- **TASK INSTRUCTIONS**
Make an exact copy of all the data.

- **INFORMATION SUPPLIED**
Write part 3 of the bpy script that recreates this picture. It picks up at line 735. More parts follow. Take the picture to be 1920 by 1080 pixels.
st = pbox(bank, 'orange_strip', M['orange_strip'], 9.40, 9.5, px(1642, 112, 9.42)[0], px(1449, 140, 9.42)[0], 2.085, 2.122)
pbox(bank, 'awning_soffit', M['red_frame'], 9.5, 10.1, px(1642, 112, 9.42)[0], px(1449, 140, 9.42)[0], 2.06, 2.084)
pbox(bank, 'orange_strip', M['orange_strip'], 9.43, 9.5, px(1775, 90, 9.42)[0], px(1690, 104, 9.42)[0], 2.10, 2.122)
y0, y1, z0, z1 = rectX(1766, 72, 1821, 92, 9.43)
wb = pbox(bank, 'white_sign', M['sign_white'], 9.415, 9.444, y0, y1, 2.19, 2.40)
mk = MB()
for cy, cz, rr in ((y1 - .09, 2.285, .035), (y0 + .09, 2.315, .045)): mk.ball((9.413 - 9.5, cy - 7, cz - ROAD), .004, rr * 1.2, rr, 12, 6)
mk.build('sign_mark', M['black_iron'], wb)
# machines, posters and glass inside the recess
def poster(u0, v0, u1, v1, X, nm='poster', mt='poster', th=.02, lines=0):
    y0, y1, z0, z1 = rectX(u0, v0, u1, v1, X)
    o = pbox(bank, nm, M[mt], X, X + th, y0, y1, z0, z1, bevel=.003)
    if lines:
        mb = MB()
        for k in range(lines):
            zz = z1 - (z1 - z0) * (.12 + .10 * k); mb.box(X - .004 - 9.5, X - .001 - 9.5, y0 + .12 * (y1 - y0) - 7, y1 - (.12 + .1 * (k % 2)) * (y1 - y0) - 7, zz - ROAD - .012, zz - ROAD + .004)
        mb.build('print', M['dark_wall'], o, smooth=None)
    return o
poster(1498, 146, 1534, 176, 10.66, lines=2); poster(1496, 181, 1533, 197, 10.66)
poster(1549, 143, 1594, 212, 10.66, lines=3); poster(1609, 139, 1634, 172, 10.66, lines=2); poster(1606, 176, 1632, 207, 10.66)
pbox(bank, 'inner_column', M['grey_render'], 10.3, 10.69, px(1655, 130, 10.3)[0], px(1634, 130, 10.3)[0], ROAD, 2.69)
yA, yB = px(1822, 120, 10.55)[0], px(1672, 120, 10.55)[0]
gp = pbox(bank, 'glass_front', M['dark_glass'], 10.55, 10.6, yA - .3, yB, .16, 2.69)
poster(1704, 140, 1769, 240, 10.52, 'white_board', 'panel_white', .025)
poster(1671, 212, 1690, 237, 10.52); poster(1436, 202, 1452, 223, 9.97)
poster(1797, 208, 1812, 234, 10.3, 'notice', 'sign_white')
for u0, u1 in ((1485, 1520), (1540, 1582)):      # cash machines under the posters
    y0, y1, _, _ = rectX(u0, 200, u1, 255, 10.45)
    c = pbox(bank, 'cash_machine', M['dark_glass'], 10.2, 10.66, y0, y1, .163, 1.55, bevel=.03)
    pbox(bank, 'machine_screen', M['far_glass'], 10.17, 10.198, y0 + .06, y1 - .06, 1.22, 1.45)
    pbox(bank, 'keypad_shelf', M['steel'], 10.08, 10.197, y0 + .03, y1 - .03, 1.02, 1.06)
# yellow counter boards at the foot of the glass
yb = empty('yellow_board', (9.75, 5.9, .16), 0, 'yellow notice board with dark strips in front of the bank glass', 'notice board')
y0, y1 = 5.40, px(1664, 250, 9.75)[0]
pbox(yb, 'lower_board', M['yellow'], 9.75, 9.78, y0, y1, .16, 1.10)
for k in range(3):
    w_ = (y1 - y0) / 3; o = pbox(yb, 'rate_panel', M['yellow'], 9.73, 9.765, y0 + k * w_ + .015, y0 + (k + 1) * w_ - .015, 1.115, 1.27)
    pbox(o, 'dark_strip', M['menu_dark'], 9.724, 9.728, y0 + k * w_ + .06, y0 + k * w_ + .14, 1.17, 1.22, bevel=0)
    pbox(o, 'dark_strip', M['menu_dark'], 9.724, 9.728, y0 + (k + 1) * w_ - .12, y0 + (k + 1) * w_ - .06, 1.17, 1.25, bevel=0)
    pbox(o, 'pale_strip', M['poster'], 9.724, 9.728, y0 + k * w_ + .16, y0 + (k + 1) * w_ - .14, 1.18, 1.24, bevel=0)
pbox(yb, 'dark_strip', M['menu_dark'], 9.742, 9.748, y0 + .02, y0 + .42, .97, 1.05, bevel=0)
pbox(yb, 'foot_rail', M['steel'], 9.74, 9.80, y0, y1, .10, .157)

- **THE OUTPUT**
Write part 3 of the bpy script that recreates this picture. It picks up at line 735. More parts follow. Take the picture to be 1920 by 1080 pixels.
st = pbox(bank, 'orange_strip', M['orange_strip'], 9.40, 9.5, px(1642, 112, 9.42)[0], px(1449, 140, 9.42)[0], 2.085, 2.122)
pbox(bank, 'awning_soffit', M['red_frame'], 9.5, 10.1, px(1642, 112, 9.42)[0], px(1449, 140, 9.42)[0], 2.06, 2.084)
pbox(bank, 'orange_strip', M['orange_strip'], 9.43, 9.5, px(1775, 90, 9.42)[0], px(1690, 104, 9.42)[0], 2.10, 2.122)
y0, y1, z0, z1 = rectX(1766, 72, 1821, 92, 9.43)
wb = pbox(bank, 'white_sign', M['sign_white'], 9.415, 9.444, y0, y1, 2.19, 2.40)
mk = MB()
for cy, cz, rr in ((y1 - .09, 2.285, .035), (y0 + .09, 2.315, .045)): mk.ball((9.413 - 9.5, cy - 7, cz - ROAD), .004, rr * 1.2, rr, 12, 6)
mk.build('sign_mark', M['black_iron'], wb)
# machines, posters and glass inside the recess
def poster(u0, v0, u1, v1, X, nm='poster', mt='poster', th=.02, lines=0):
    y0, y1, z0, z1 = rectX(u0, v0, u1, v1, X)
    o = pbox(bank, nm, M[mt], X, X + th, y0, y1, z0, z1, bevel=.003)
    if lines:
        mb = MB()
        for k in range(lines):
            zz = z1 - (z1 - z0) * (.12 + .10 * k); mb.box(X - .004 - 9.5, X - .001 - 9.5, y0 + .12 * (y1 - y0) - 7, y1 - (.12 + .1 * (k % 2)) * (y1 - y0) - 7, zz - ROAD - .012, zz - ROAD + .004)
        mb.build('print', M['dark_wall'], o, smooth=None)
    return o
poster(1498, 146, 1534, 176, 10.66, lines=2); poster(1496, 181, 1533, 197, 10.66)
poster(1549, 143, 1594, 212, 10.66, lines=3); poster(1609, 139, 1634, 172, 10.66, lines=2); poster(1606, 176, 1632, 207, 10.66)
pbox(bank, 'inner_column', M['grey_render'], 10.3, 10.69, px(1655, 130, 10.3)[0], px(1634, 130, 10.3)[0], ROAD, 2.69)
yA, yB = px(1822, 120, 10.55)[0], px(1672, 120, 10.55)[0]
gp = pbox(bank, 'glass_front', M['dark_glass'], 10.55, 10.6, yA - .3, yB, .16, 2.69)
poster(1704, 140, 1769, 240, 10.52, 'white_board', 'panel_white', .025)
poster(1671, 212, 1690, 237, 10.52); poster(1436, 202, 1452, 223, 9.97)
poster(1797, 208, 1812, 234, 10.3, 'notice', 'sign_white')
for u0, u1 in ((1485, 1520), (1540, 1582)):      # cash machines under the posters
    y0, y1, _, _ = rectX(u0, 200, u1, 255, 10.45)
    c = pbox(bank, 'cash_machine', M['dark_glass'], 10.2, 10.66, y0, y1, .163, 1.55, bevel=.03)
    pbox(bank, 'machine_screen', M['far_glass'], 10.17, 10.198, y0 + .06, y1 - .06, 1.22, 1.45)
    pbox(bank, 'keypad_shelf', M['steel'], 10.08, 10.197, y0 + .03, y1 - .03, 1.02, 1.06)
# yellow counter boards at the foot of the glass
yb = empty('yellow_board', (9.75, 5.9, .16), 0, 'yellow notice board with dark strips in front of the bank glass', 'notice board')
y0, y1 = 5.40, px(1664, 250, 9.75)[0]
pbox(yb, 'lower_board', M['yellow'], 9.75, 9.78, y0, y1, .16, 1.10)
for k in range(3):
    w_ = (y1 - y0) / 3; o = pbox(yb, 'rate_panel', M['yellow'], 9.73, 9.765, y0 + k * w_ + .015, y0 + (k + 1) * w_ - .015, 1.115, 1.27)
    pbox(o, 'dark_strip', M['menu_dark'], 9.724, 9.728, y0 + k * w_ + .06, y0 + k * w_ + .14, 1.17, 1.22, bevel=0)
    pbox(o, 'dark_strip', M['menu_dark'], 9.724, 9.728, y0 + (k + 1) * w_ - .12, y0 + (k + 1) * w_ - .06, 1.17, 1.25, bevel=0)
    pbox(o, 'pale_strip', M['poster'], 9.724, 9.728, y0 + k * w_ + .16, y0 + (k + 1) * w_ - .14, 1.18, 1.24, bevel=0)
pbox(yb, 'dark_strip', M['menu_dark'], 9.742, 9.748, y0 + .02, y0 + .42, .97, 1.05, bevel=0)
pbox(yb, 'foot_rail', M['steel'], 9.74, 9.80, y0, y1, .10, .157)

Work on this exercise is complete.